#### What you will do:
Show all lines holding the string "Write".

#### Data excerpts:
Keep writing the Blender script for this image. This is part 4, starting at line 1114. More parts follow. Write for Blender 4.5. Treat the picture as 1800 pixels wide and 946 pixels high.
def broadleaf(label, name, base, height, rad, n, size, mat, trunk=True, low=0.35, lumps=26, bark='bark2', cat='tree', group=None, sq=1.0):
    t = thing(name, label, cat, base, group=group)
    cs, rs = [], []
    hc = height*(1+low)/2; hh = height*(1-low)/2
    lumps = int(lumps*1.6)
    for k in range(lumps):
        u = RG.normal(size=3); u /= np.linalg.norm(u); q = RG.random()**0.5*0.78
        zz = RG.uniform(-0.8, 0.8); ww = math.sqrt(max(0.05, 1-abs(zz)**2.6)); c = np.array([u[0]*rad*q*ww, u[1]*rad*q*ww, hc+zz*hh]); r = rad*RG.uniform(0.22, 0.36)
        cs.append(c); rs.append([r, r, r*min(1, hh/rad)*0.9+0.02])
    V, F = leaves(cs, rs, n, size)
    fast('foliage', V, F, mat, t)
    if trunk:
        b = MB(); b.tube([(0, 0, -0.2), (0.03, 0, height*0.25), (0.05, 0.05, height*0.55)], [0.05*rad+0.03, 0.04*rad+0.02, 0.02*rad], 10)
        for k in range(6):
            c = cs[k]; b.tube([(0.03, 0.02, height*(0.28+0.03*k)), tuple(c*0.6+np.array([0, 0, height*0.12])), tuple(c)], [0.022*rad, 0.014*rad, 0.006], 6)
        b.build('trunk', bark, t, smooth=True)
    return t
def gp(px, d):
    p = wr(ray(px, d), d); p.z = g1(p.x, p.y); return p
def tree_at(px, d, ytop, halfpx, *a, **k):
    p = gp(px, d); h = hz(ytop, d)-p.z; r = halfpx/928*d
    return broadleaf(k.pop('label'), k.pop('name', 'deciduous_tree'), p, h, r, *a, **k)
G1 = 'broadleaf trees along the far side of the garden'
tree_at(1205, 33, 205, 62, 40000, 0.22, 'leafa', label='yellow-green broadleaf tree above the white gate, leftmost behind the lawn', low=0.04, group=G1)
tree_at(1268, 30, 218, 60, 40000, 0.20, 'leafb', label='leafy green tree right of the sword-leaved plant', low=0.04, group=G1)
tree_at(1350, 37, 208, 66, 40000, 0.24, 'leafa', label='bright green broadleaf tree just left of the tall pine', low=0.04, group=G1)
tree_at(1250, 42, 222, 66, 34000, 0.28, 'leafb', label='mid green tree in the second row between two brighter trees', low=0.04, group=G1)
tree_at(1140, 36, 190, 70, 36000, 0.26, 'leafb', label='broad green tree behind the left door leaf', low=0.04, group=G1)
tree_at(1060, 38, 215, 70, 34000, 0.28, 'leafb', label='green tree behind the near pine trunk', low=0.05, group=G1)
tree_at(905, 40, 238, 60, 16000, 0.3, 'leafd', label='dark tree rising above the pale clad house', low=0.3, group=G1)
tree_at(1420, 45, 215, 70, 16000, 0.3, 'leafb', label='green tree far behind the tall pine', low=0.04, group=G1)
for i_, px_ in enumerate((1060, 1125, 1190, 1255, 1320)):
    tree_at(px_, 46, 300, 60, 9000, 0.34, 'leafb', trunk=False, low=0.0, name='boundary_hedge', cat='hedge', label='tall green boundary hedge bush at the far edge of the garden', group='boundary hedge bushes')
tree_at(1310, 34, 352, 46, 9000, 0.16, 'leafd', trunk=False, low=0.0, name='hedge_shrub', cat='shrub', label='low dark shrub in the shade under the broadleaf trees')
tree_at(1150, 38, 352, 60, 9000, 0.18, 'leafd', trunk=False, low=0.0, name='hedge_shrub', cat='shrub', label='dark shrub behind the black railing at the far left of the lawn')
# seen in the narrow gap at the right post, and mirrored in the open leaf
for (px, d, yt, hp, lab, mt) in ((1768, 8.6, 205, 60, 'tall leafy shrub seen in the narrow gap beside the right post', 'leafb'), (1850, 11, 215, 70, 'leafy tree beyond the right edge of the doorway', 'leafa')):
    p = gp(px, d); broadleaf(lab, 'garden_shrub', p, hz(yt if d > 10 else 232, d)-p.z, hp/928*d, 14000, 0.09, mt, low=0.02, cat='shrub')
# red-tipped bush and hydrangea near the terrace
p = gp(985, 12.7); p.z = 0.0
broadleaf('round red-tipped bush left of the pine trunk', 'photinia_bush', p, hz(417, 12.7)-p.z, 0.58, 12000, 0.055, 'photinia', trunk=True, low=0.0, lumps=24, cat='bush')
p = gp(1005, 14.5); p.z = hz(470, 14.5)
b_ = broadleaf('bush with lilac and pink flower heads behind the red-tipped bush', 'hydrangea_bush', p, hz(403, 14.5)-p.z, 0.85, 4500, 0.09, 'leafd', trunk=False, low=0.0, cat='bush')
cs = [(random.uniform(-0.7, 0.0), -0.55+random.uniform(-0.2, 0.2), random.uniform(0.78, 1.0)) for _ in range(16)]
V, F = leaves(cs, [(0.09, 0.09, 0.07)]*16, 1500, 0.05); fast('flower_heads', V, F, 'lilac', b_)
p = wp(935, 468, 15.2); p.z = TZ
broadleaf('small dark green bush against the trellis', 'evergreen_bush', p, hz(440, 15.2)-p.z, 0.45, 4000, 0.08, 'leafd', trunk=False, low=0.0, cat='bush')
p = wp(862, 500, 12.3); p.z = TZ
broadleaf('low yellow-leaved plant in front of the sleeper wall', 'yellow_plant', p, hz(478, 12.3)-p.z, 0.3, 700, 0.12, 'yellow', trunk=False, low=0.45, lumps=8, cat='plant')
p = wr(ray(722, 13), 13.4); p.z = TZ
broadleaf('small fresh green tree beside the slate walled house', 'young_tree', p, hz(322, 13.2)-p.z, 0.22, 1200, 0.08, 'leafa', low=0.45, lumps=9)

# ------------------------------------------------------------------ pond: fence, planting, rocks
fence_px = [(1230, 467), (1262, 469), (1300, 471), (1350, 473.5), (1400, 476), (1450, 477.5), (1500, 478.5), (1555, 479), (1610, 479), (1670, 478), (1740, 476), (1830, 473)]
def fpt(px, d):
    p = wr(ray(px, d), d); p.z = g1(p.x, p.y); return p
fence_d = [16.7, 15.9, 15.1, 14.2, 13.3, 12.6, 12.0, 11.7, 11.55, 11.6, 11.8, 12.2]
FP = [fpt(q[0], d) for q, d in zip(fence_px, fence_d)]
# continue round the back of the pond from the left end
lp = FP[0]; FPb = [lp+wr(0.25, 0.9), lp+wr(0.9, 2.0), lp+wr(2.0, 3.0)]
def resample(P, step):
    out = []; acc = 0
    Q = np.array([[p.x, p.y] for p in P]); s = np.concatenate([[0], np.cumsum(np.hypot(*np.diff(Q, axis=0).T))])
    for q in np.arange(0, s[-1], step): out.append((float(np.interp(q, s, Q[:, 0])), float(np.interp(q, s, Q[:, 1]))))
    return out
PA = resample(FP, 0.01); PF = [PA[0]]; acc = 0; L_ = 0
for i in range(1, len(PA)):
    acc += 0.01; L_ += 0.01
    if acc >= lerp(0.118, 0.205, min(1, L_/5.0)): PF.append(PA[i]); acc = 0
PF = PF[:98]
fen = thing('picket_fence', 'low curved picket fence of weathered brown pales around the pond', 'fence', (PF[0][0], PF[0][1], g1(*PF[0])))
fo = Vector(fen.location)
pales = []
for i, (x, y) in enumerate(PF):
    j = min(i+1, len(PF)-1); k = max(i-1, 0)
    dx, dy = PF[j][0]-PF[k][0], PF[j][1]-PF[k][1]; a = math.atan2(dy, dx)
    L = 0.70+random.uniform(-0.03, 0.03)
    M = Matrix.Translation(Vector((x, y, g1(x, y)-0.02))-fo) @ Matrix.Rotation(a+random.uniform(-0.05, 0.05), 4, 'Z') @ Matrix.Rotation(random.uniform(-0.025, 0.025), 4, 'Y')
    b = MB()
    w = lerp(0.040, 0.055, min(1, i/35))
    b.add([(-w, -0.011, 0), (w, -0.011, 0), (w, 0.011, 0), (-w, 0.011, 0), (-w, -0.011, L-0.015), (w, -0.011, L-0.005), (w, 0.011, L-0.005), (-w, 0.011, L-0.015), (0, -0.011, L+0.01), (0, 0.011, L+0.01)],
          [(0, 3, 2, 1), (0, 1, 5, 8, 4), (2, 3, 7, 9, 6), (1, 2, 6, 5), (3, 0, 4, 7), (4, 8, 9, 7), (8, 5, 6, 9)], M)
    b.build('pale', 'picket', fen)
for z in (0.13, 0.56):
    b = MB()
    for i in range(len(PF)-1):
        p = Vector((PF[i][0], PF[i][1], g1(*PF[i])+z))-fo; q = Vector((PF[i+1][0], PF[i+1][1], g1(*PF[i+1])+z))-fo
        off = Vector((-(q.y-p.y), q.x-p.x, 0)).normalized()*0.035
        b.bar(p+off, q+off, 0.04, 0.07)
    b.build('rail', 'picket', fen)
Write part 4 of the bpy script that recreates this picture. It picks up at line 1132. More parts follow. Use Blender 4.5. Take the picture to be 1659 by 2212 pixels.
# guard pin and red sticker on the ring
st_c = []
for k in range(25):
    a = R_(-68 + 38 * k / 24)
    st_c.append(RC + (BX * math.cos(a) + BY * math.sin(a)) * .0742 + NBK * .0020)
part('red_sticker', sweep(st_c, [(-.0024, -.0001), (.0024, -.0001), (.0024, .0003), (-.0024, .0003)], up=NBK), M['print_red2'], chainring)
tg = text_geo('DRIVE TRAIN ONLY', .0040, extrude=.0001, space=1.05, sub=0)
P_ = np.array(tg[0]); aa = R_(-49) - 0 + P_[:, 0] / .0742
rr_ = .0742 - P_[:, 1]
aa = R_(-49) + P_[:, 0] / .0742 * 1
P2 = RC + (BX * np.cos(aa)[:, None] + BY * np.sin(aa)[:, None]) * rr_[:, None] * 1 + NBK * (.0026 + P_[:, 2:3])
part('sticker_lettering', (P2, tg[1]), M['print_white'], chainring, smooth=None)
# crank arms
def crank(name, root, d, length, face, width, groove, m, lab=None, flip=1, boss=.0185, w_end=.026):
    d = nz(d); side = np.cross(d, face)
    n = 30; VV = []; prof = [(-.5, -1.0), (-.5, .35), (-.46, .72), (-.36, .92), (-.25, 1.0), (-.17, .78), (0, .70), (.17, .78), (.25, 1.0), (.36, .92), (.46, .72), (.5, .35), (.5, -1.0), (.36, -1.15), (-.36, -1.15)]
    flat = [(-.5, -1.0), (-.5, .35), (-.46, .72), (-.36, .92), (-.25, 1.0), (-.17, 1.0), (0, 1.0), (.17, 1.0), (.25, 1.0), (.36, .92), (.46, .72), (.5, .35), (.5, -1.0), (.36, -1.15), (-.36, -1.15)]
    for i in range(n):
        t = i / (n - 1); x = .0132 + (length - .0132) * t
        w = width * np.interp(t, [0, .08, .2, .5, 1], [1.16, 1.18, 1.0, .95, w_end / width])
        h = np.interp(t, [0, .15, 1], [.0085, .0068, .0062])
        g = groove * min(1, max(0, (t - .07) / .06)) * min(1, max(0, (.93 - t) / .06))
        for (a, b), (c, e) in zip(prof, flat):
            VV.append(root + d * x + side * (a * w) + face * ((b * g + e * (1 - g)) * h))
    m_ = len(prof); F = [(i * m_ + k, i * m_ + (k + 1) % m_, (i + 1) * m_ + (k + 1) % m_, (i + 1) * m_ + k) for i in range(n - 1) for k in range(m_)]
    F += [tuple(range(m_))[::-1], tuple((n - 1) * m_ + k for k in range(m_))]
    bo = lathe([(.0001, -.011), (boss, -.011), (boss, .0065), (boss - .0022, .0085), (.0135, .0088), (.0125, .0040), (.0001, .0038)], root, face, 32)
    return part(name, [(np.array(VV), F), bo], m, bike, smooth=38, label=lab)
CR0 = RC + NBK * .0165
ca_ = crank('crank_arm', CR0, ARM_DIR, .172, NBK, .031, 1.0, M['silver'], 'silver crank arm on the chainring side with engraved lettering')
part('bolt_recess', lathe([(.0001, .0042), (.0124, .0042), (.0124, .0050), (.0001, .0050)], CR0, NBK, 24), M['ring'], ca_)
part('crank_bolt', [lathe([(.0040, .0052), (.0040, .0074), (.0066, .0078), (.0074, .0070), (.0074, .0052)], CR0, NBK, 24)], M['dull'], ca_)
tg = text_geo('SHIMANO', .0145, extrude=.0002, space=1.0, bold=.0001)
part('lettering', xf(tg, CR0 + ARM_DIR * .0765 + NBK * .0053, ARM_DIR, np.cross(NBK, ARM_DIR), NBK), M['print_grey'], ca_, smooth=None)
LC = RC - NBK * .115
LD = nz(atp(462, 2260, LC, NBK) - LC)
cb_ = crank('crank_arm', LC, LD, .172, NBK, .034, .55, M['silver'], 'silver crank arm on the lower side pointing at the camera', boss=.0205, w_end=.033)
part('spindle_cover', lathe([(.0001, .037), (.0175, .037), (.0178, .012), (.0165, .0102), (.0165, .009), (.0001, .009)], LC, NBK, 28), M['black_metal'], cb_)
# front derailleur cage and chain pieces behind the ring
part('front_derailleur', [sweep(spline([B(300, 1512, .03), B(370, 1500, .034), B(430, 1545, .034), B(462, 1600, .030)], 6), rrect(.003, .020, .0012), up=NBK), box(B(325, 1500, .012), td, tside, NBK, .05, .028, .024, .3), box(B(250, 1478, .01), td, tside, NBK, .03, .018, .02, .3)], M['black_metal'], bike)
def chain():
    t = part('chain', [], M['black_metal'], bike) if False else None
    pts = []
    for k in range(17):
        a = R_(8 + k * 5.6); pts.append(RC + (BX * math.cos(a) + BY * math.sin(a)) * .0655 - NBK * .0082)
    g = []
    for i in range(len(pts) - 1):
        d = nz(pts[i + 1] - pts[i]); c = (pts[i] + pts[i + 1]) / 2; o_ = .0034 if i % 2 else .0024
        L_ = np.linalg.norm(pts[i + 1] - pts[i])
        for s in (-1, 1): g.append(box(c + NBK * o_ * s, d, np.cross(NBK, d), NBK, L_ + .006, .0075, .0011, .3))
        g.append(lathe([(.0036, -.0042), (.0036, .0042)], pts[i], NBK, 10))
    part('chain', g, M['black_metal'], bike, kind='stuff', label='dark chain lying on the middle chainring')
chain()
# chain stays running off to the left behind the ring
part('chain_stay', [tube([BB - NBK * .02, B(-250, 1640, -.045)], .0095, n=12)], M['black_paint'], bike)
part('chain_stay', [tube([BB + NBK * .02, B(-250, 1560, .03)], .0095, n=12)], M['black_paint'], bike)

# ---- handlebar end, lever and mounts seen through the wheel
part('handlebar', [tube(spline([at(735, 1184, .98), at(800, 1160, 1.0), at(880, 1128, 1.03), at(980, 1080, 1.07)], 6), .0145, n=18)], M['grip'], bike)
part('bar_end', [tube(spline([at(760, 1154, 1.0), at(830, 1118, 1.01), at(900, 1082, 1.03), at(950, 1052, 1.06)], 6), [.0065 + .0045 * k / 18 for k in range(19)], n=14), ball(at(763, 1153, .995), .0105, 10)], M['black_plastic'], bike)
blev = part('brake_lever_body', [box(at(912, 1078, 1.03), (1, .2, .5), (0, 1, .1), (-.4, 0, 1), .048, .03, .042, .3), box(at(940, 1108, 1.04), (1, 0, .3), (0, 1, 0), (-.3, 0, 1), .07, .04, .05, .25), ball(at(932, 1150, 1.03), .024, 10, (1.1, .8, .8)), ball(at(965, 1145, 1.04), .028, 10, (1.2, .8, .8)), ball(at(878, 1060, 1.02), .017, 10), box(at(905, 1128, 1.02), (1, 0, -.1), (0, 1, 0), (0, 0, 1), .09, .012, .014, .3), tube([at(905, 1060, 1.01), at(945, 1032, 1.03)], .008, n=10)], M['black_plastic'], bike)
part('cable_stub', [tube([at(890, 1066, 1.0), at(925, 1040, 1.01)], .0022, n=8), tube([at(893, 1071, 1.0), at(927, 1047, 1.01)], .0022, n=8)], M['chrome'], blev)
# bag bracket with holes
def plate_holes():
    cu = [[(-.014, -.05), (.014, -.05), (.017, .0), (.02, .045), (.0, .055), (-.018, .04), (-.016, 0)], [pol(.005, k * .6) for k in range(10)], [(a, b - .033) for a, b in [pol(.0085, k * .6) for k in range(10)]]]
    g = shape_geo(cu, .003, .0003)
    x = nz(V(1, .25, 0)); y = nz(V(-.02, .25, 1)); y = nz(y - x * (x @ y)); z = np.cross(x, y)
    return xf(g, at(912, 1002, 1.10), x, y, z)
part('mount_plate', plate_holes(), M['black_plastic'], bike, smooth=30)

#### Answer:
Keep writing the Blender script for this image. This is part 4, starting at line 1114. More parts follow. Write for Blender 4.5. Treat the picture as 1800 pixels wide and 946 pixels high.
Write part 4 of the bpy script that recreates this picture. It picks up at line 1132. More parts follow. Use Blender 4.5. Take the picture to be 1659 by 2212 pixels.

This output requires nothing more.